Given information:
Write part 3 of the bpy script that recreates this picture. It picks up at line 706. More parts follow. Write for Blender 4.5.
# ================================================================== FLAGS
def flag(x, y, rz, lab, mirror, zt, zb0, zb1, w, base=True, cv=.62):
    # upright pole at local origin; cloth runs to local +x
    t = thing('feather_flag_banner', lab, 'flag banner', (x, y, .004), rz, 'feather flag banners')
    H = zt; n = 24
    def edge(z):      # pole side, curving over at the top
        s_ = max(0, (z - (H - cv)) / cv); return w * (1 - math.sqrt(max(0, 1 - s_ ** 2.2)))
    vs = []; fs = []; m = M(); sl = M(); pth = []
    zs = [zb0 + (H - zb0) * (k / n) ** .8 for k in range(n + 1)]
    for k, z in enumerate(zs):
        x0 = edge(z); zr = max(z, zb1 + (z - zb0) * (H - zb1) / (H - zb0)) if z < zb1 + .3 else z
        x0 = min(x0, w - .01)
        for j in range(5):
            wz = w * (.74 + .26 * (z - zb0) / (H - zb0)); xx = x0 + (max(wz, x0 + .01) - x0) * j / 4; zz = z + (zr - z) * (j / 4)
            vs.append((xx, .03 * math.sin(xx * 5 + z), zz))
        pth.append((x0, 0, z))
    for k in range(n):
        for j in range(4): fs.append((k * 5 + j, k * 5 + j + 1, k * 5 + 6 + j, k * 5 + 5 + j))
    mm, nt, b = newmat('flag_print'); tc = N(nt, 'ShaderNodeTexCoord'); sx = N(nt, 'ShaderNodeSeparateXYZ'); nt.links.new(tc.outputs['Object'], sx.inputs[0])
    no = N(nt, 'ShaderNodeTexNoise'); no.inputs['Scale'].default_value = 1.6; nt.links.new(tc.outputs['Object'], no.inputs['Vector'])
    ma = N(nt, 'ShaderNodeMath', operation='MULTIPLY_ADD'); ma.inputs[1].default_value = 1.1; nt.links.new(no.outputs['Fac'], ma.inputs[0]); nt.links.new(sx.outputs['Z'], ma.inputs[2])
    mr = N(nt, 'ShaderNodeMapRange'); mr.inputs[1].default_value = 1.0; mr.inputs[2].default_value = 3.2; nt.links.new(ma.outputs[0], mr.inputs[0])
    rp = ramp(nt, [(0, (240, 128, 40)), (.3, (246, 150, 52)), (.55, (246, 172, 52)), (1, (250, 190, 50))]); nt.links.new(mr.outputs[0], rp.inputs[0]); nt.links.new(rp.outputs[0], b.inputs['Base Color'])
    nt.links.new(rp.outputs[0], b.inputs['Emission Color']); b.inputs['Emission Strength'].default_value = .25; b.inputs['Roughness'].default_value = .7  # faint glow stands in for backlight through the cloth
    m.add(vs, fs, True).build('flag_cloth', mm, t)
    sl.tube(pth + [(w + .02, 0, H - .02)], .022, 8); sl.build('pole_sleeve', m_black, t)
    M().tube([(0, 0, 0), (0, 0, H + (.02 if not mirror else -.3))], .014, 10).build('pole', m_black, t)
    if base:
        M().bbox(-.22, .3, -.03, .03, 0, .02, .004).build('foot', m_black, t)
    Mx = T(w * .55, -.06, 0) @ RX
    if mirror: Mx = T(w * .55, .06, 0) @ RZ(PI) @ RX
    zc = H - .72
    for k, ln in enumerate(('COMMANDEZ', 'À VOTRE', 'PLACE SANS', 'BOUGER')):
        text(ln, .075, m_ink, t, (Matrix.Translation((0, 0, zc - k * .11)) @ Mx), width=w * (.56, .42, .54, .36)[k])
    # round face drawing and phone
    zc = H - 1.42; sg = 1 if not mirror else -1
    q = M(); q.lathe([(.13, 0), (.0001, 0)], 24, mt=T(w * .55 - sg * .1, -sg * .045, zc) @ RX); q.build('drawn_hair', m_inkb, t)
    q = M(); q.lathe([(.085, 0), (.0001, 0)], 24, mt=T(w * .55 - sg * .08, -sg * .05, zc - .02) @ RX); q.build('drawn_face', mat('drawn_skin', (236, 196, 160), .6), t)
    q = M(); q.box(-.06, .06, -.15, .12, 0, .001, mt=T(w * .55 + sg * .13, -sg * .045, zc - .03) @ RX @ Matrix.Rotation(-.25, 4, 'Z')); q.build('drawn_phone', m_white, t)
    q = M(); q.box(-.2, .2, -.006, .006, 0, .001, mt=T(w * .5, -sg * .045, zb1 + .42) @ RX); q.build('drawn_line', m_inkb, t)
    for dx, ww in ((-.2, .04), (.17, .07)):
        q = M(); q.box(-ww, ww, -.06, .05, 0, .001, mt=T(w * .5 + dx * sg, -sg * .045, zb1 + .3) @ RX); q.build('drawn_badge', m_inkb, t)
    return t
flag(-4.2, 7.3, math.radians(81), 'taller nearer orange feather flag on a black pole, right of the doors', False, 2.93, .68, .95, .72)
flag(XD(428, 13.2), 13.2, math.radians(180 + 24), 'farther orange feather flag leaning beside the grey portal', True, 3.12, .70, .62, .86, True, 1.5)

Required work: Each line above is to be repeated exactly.

Exercise output:
Write part 3 of the bpy script that recreates this picture. It picks up at line 706. More parts follow. Write for Blender 4.5.
# ================================================================== FLAGS
def flag(x, y, rz, lab, mirror, zt, zb0, zb1, w, base=True, cv=.62):
    # upright pole at local origin; cloth runs to local +x
    t = thing('feather_flag_banner', lab, 'flag banner', (x, y, .004), rz, 'feather flag banners')
    H = zt; n = 24
    def edge(z):      # pole side, curving over at the top
        s_ = max(0, (z - (H - cv)) / cv); return w * (1 - math.sqrt(max(0, 1 - s_ ** 2.2)))
    vs = []; fs = []; m = M(); sl = M(); pth = []
    zs = [zb0 + (H - zb0) * (k / n) ** .8 for k in range(n + 1)]
    for k, z in enumerate(zs):
        x0 = edge(z); zr = max(z, zb1 + (z - zb0) * (H - zb1) / (H - zb0)) if z < zb1 + .3 else z
        x0 = min(x0, w - .01)
        for j in range(5):
            wz = w * (.74 + .26 * (z - zb0) / (H - zb0)); xx = x0 + (max(wz, x0 + .01) - x0) * j / 4; zz = z + (zr - z) * (j / 4)
            vs.append((xx, .03 * math.sin(xx * 5 + z), zz))
        pth.append((x0, 0, z))
    for k in range(n):
        for j in range(4): fs.append((k * 5 + j, k * 5 + j + 1, k * 5 + 6 + j, k * 5 + 5 + j))
    mm, nt, b = newmat('flag_print'); tc = N(nt, 'ShaderNodeTexCoord'); sx = N(nt, 'ShaderNodeSeparateXYZ'); nt.links.new(tc.outputs['Object'], sx.inputs[0])
    no = N(nt, 'ShaderNodeTexNoise'); no.inputs['Scale'].default_value = 1.6; nt.links.new(tc.outputs['Object'], no.inputs['Vector'])
    ma = N(nt, 'ShaderNodeMath', operation='MULTIPLY_ADD'); ma.inputs[1].default_value = 1.1; nt.links.new(no.outputs['Fac'], ma.inputs[0]); nt.links.new(sx.outputs['Z'], ma.inputs[2])
    mr = N(nt, 'ShaderNodeMapRange'); mr.inputs[1].default_value = 1.0; mr.inputs[2].default_value = 3.2; nt.links.new(ma.outputs[0], mr.inputs[0])
    rp = ramp(nt, [(0, (240, 128, 40)), (.3, (246, 150, 52)), (.55, (246, 172, 52)), (1, (250, 190, 50))]); nt.links.new(mr.outputs[0], rp.inputs[0]); nt.links.new(rp.outputs[0], b.inputs['Base Color'])
    nt.links.new(rp.outputs[0], b.inputs['Emission Color']); b.inputs['Emission Strength'].default_value = .25; b.inputs['Roughness'].default_value = .7  # faint glow stands in for backlight through the cloth
    m.add(vs, fs, True).build('flag_cloth', mm, t)
    sl.tube(pth + [(w + .02, 0, H - .02)], .022, 8); sl.build('pole_sleeve', m_black, t)
    M().tube([(0, 0, 0), (0, 0, H + (.02 if not mirror else -.3))], .014, 10).build('pole', m_black, t)
    if base:
        M().bbox(-.22, .3, -.03, .03, 0, .02, .004).build('foot', m_black, t)
    Mx = T(w * .55, -.06, 0) @ RX
    if mirror: Mx = T(w * .55, .06, 0) @ RZ(PI) @ RX
    zc = H - .72
    for k, ln in enumerate(('COMMANDEZ', 'À VOTRE', 'PLACE SANS', 'BOUGER')):
        text(ln, .075, m_ink, t, (Matrix.Translation((0, 0, zc - k * .11)) @ Mx), width=w * (.56, .42, .54, .36)[k])
    # round face drawing and phone
    zc = H - 1.42; sg = 1 if not mirror else -1
    q = M(); q.lathe([(.13, 0), (.0001, 0)], 24, mt=T(w * .55 - sg * .1, -sg * .045, zc) @ RX); q.build('drawn_hair', m_inkb, t)
    q = M(); q.lathe([(.085, 0), (.0001, 0)], 24, mt=T(w * .55 - sg * .08, -sg * .05, zc - .02) @ RX); q.build('drawn_face', mat('drawn_skin', (236, 196, 160), .6), t)
    q = M(); q.box(-.06, .06, -.15, .12, 0, .001, mt=T(w * .55 + sg * .13, -sg * .045, zc - .03) @ RX @ Matrix.Rotation(-.25, 4, 'Z')); q.build('drawn_phone', m_white, t)
    q = M(); q.box(-.2, .2, -.006, .006, 0, .001, mt=T(w * .5, -sg * .045, zb1 + .42) @ RX); q.build('drawn_line', m_inkb, t)
    for dx, ww in ((-.2, .04), (.17, .07)):
        q = M(); q.box(-ww, ww, -.06, .05, 0, .001, mt=T(w * .5 + dx * sg, -sg * .045, zb1 + .3) @ RX); q.build('drawn_badge', m_inkb, t)
    return t
flag(-4.2, 7.3, math.radians(81), 'taller nearer orange feather flag on a black pole, right of the doors', False, 2.93, .68, .95, .72)
flag(XD(428, 13.2), 13.2, math.radians(180 + 24), 'farther orange feather flag leaning beside the grey portal', True, 3.12, .70, .62, .86, True, 1.5)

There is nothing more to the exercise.